Bookmark and Share Congresswoman Michele Bachmann, the leader of the House TEA Party Caucus and darling of the TEA movement has told CNN that she will make a decision regarding a run for President early this summer.

Figuring in to Bachmanns decision will be her contention that the Republican presidential nominee will be decided by voters in four early-primary states. That thinking is a little ambiguous because it fails to specifically address the early caucuses of Iowa and Nevada, tow of the first of four nominating contests. Iowa, the very first contest in the nation, is fertile ground for Bachmann. She is a native of the state and has regional appeal with conservatives and loyal followers in the evangelical base that strongly influences its caucus contest.

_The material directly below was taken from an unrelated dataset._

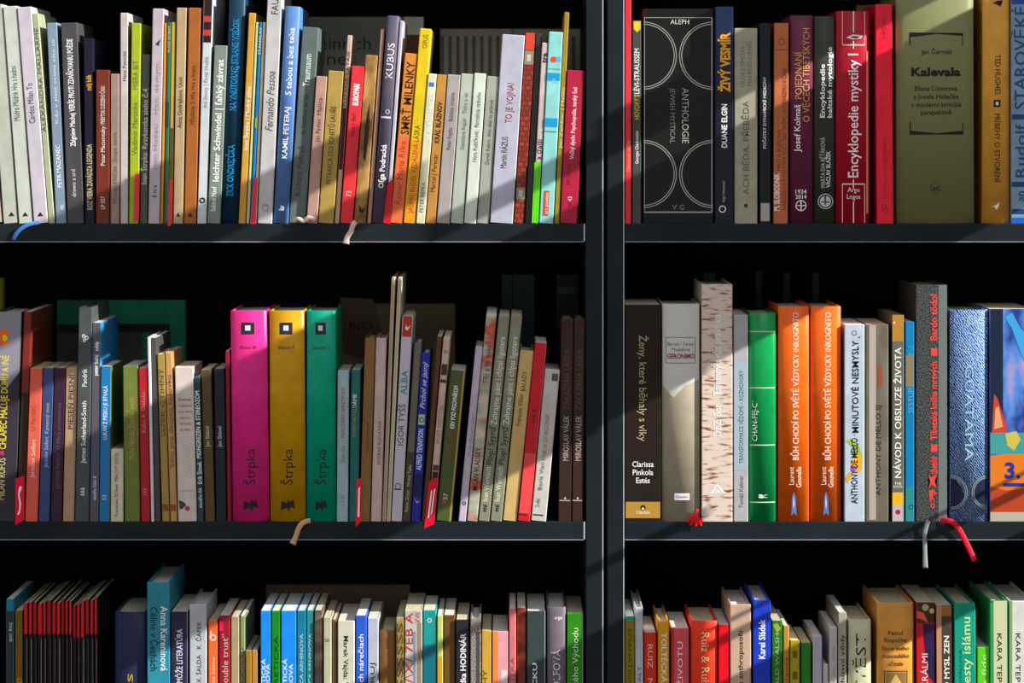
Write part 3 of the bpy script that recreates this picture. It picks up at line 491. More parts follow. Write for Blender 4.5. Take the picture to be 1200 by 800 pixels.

Since raising the prospects of running for President, the Congresswoman has swung by Iowa for a speaking engagement before that base. But she has also ventured into South Carolina, the second primary to be held in the nation, and plans on a few engagements in New Hampshire where the first in the nation primary contest is held. So Bachmann is surely testing some of those early four primaries.

Bachmann tells CNN;

“We need a nominee who really understands the times that we live in, who knows what to do in response to that, and has the political courage to do what has to be done,”

She adds;

“Very tough decisions will be made, and I think our nominee needs to be willing to be a one term president if that’s necessary to get the job done.”

So is Michele willing to run for President on a “one term and do what needs to be done campaign platform? If anyone has the chutzpa to do so, its here. And the thought of having a President who is not concerned about reelection, is a thought that will certainly excite her TEA Party supporters. It may also appeal to Independent voters. The question is, will it be enough to convince Republican primary and caucus goers that she is can be an electable nominee for President.